> _Your instructions_
Write out, word for word, the first line of the data below and every line after it through the one containing "PI = math.pi".

------ Records supplied ------

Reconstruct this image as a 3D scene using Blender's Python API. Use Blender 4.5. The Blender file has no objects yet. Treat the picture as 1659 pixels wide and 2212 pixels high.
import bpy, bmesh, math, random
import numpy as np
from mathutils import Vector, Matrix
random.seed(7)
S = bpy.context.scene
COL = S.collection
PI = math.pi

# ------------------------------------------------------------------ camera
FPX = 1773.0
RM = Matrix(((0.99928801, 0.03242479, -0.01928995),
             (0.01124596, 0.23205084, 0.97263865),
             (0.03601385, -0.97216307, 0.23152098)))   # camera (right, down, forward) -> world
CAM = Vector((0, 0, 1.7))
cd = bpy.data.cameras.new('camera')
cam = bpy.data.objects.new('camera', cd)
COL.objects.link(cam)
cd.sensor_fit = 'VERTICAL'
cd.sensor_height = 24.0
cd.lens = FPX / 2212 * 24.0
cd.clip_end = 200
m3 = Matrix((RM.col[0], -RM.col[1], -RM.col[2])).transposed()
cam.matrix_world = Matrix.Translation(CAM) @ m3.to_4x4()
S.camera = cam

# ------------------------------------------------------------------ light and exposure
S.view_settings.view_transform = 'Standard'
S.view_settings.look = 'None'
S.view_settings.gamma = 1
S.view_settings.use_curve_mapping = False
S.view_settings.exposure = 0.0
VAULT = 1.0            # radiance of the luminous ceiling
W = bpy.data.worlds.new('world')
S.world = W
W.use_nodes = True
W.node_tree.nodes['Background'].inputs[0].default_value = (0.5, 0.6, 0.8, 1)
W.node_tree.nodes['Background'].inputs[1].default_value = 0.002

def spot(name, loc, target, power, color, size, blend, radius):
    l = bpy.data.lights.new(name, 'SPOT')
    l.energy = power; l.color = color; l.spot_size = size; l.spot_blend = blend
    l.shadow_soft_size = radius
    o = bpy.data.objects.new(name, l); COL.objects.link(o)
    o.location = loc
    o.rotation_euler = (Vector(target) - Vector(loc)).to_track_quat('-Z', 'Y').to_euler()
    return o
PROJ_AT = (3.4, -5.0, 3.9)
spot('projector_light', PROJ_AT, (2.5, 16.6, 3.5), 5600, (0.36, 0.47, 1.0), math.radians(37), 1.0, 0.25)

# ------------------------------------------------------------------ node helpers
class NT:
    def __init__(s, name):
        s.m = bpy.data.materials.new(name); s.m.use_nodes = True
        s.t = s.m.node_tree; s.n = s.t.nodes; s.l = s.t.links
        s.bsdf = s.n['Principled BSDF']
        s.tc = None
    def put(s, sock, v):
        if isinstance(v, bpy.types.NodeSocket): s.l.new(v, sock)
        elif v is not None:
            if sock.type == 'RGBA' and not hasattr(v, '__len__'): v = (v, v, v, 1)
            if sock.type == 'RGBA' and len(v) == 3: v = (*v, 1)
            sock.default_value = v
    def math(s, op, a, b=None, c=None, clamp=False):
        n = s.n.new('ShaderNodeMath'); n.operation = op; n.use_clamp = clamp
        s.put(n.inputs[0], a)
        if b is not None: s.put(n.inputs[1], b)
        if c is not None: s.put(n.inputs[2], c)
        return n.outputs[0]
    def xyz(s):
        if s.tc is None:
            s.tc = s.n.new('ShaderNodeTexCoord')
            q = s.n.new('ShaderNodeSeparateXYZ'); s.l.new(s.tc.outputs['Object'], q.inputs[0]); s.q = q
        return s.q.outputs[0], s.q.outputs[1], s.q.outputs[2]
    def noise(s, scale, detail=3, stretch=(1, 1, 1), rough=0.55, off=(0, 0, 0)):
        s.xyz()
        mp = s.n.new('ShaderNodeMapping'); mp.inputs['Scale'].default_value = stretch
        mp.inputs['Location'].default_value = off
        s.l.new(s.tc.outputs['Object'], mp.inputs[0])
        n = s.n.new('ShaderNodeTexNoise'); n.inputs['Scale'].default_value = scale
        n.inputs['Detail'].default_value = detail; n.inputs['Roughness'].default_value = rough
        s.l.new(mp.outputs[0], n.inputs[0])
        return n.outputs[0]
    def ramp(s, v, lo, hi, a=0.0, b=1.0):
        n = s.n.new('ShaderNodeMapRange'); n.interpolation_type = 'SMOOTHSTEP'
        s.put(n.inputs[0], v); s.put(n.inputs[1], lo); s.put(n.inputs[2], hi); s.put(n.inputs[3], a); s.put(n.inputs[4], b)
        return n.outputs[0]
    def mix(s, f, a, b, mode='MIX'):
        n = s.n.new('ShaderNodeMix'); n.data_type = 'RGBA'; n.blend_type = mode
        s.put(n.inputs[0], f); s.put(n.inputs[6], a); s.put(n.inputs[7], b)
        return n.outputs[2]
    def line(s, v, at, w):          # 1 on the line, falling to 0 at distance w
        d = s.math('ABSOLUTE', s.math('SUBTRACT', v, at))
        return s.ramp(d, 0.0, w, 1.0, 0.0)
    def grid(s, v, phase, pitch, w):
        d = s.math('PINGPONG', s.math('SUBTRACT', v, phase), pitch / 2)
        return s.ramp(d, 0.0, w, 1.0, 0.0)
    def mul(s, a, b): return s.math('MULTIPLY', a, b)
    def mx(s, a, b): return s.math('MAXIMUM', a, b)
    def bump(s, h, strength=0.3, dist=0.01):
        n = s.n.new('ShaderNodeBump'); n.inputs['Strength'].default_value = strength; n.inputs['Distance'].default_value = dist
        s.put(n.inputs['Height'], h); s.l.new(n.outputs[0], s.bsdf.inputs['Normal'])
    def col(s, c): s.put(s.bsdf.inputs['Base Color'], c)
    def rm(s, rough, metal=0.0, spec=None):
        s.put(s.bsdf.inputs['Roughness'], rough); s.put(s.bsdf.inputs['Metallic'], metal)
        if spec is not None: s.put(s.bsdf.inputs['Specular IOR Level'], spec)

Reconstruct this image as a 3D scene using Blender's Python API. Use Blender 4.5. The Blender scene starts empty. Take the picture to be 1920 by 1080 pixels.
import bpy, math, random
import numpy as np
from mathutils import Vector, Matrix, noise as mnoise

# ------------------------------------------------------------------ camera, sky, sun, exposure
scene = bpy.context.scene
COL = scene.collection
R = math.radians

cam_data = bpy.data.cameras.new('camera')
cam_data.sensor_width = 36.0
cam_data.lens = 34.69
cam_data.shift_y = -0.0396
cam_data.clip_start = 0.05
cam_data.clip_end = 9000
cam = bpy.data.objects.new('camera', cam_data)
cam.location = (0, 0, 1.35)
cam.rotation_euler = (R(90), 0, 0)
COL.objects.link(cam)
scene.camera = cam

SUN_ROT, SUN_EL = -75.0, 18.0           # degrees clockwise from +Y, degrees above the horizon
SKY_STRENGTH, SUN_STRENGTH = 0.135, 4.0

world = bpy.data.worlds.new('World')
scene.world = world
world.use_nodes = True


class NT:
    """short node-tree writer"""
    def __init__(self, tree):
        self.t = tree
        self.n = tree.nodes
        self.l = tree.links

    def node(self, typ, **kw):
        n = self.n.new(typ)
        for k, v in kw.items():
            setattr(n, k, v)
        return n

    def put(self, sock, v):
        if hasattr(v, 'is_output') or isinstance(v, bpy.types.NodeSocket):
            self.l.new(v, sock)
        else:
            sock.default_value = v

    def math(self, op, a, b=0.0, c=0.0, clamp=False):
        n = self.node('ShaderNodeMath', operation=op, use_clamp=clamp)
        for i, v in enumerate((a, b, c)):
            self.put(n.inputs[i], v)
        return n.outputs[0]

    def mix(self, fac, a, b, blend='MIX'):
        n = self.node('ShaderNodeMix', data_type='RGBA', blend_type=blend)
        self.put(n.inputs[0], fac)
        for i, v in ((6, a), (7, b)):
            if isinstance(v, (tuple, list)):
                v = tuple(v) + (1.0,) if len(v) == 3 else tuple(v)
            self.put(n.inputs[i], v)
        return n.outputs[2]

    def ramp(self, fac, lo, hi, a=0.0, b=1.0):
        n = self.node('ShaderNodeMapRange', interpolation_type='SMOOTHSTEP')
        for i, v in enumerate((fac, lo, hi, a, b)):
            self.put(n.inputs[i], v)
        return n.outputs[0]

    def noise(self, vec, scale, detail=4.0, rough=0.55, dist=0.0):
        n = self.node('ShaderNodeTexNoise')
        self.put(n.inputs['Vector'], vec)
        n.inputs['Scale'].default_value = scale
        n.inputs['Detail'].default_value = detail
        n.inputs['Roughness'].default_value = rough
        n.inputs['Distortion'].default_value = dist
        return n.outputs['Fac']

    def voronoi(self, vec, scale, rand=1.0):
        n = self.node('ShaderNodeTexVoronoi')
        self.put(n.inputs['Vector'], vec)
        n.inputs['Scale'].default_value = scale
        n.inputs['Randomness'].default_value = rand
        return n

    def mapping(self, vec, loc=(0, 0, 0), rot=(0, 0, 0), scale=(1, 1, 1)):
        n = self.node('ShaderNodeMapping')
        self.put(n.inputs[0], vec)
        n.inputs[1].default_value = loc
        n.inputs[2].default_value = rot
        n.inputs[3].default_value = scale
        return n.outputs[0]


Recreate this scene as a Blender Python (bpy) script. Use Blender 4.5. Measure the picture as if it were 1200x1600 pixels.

------

> _Full output_
Reconstruct this image as a 3D scene using Blender's Python API. Use Blender 4.5. The Blender file has no objects yet. Treat the picture as 1659 pixels wide and 2212 pixels high.
import bpy, bmesh, math, random
import numpy as np
from mathutils import Vector, Matrix
random.seed(7)
S = bpy.context.scene
COL = S.collection
PI = math.pi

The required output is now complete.